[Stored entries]
++++++++++++++++++++
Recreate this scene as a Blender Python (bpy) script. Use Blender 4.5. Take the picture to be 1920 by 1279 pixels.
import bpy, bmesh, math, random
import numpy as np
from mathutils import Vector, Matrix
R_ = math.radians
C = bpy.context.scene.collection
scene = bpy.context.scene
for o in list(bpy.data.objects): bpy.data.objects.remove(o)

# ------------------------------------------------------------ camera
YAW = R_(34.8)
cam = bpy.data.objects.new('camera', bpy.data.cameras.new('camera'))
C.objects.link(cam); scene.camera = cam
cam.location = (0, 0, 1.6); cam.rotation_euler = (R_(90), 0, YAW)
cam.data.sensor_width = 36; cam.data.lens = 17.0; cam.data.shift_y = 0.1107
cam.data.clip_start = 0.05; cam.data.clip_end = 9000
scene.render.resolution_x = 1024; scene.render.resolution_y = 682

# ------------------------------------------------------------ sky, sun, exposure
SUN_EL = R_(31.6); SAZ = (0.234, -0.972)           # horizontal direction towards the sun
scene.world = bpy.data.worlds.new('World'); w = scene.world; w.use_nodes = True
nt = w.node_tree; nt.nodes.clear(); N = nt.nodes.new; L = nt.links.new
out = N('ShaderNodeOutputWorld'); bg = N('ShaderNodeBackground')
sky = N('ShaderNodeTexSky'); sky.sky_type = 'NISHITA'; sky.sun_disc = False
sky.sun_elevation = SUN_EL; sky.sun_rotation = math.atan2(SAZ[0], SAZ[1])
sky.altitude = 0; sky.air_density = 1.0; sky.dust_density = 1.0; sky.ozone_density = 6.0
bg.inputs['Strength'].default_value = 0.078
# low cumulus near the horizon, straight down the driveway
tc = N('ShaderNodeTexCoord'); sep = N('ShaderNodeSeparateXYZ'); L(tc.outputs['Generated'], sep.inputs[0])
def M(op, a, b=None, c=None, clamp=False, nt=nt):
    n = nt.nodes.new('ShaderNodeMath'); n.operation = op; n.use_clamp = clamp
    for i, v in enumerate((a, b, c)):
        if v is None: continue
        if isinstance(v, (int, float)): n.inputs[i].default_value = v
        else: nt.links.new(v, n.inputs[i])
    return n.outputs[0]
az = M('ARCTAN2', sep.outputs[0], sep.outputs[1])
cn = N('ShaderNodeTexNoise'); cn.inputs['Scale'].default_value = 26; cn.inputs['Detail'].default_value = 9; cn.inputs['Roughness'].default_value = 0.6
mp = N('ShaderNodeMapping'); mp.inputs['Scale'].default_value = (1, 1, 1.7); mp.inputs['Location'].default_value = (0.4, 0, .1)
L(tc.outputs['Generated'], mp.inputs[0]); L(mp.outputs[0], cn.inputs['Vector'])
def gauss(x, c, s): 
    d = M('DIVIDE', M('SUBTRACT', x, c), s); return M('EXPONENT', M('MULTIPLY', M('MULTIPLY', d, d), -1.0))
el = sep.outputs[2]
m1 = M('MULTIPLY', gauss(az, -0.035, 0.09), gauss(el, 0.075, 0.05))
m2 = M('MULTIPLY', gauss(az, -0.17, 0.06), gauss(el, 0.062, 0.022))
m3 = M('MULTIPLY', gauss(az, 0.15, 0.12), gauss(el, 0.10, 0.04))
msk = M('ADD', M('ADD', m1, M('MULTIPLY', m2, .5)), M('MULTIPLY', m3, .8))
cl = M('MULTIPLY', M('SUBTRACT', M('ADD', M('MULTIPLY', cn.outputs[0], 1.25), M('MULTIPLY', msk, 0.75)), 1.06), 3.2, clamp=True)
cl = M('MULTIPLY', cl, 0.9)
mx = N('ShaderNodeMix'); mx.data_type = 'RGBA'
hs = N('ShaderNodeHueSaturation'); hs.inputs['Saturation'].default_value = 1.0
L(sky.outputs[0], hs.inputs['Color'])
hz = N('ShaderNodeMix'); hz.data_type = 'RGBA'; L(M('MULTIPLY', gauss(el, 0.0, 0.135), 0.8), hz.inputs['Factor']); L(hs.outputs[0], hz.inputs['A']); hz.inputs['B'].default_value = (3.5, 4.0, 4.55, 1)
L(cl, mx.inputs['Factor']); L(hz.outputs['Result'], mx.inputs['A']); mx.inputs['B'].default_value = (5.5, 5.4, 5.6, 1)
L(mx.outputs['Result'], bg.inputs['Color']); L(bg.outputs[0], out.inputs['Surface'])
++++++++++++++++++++
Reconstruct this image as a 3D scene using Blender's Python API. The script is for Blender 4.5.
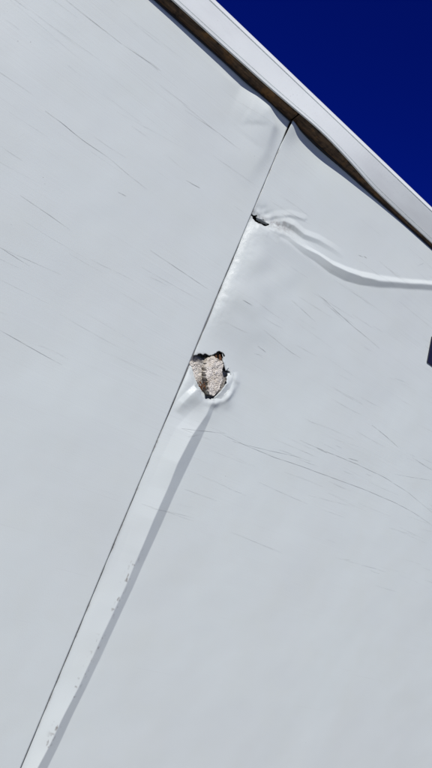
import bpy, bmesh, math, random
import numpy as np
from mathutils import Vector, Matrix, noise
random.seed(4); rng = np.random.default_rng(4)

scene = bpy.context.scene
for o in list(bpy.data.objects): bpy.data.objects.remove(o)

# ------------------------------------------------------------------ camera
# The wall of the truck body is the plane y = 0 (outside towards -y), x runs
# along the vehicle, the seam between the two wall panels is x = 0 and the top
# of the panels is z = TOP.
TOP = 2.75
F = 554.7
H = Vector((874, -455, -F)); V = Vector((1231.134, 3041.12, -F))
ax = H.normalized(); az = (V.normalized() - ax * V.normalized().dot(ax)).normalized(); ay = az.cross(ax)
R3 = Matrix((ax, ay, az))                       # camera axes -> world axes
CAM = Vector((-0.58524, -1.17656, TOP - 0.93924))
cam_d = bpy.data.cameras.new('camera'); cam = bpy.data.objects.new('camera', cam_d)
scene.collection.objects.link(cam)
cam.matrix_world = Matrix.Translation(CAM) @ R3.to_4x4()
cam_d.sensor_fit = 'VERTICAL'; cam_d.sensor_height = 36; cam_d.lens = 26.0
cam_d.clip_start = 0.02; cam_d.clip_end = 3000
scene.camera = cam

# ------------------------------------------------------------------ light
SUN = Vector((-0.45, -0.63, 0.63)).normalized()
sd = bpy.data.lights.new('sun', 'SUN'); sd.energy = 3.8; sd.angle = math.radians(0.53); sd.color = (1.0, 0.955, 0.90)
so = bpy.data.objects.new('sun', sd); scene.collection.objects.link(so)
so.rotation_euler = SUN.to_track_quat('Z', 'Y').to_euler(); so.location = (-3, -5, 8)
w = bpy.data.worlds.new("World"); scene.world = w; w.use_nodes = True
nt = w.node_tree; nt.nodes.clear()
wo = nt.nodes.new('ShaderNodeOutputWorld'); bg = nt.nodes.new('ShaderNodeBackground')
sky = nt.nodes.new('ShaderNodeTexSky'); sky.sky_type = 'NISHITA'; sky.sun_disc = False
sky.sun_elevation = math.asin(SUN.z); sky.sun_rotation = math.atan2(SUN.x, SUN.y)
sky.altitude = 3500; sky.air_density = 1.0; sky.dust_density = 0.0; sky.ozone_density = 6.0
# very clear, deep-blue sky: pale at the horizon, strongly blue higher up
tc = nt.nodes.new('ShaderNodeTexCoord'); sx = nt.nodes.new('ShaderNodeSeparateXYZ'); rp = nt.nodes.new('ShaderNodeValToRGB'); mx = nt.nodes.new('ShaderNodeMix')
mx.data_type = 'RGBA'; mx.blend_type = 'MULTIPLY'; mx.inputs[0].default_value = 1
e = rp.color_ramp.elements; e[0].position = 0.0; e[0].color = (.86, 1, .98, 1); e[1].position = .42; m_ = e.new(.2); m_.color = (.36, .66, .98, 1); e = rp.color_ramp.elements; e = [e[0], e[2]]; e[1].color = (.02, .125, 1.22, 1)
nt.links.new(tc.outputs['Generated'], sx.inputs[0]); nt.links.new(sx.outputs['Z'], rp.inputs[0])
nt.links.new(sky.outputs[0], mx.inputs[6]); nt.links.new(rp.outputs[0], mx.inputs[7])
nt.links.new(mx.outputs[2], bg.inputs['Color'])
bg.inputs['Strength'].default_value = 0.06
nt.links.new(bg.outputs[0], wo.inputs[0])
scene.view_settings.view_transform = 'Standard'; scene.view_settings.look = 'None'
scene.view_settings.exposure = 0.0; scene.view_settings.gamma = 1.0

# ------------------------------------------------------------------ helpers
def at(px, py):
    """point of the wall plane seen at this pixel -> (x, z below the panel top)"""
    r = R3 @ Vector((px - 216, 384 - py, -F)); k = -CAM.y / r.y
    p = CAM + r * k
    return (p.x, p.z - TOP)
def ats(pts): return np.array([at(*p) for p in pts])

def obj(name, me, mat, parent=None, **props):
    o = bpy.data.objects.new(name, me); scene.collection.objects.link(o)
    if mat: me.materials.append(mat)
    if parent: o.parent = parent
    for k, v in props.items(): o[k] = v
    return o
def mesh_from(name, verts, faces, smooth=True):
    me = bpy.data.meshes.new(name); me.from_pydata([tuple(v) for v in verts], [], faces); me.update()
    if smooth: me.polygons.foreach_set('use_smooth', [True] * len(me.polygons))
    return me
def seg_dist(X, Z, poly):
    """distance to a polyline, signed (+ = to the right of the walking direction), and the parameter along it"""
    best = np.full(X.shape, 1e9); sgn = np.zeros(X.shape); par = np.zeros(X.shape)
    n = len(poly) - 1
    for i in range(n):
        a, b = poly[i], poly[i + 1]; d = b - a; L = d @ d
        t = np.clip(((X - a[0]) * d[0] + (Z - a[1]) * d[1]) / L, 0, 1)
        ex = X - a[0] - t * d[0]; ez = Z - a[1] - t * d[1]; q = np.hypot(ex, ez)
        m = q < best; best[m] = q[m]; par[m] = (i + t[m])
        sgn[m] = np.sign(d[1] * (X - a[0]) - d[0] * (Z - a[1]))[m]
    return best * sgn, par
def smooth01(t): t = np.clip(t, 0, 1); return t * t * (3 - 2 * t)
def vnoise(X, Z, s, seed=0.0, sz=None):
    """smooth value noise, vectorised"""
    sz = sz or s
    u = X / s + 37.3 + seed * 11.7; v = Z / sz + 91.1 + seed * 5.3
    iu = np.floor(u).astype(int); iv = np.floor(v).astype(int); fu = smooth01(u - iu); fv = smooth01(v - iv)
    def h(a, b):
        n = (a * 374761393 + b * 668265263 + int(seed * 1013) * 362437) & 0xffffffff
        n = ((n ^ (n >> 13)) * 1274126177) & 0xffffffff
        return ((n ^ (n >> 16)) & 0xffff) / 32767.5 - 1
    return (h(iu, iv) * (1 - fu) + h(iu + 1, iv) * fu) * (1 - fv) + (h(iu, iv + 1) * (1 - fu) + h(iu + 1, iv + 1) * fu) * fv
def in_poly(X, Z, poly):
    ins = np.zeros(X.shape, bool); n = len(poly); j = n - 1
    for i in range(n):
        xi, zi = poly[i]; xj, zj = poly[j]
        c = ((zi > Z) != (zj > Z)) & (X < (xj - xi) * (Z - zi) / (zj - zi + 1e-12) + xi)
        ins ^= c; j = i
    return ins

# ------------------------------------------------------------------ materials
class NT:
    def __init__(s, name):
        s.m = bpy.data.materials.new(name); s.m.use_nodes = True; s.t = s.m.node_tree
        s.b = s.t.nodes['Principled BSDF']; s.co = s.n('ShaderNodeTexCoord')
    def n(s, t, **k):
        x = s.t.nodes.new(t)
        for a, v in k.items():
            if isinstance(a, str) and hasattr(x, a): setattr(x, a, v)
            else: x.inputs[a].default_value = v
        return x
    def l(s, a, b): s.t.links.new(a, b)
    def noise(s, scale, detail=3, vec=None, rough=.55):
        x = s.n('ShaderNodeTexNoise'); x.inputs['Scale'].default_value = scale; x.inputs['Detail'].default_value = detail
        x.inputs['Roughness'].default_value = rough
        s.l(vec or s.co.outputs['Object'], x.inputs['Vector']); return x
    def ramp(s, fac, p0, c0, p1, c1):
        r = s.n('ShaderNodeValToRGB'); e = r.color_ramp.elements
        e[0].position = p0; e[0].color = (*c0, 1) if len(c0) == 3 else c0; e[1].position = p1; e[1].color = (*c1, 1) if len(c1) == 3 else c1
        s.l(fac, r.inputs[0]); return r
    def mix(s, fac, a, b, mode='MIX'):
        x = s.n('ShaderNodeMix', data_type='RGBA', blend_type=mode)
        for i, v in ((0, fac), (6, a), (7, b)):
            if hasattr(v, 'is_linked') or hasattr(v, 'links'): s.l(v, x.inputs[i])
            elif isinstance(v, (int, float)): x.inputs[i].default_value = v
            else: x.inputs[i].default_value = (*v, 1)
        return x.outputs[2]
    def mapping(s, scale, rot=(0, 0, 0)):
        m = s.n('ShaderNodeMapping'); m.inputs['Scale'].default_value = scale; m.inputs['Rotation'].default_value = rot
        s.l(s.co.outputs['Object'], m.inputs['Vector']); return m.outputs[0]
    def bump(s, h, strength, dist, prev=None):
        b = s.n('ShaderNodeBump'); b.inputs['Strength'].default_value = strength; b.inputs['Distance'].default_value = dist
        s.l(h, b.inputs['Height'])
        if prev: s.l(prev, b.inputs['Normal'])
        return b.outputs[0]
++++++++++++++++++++
From the line that has "Reconstruct this image" through the line that has "random.seed(4); rng = np.random.default_rng(4)", reproduce each line exactly as it stands and nothing else; do not include any pictures.

Reconstruct this image as a 3D scene using Blender's Python API. The script is for Blender 4.5.
import bpy, bmesh, math, random
import numpy as np
from mathutils import Vector, Matrix, noise
random.seed(4); rng = np.random.default_rng(4)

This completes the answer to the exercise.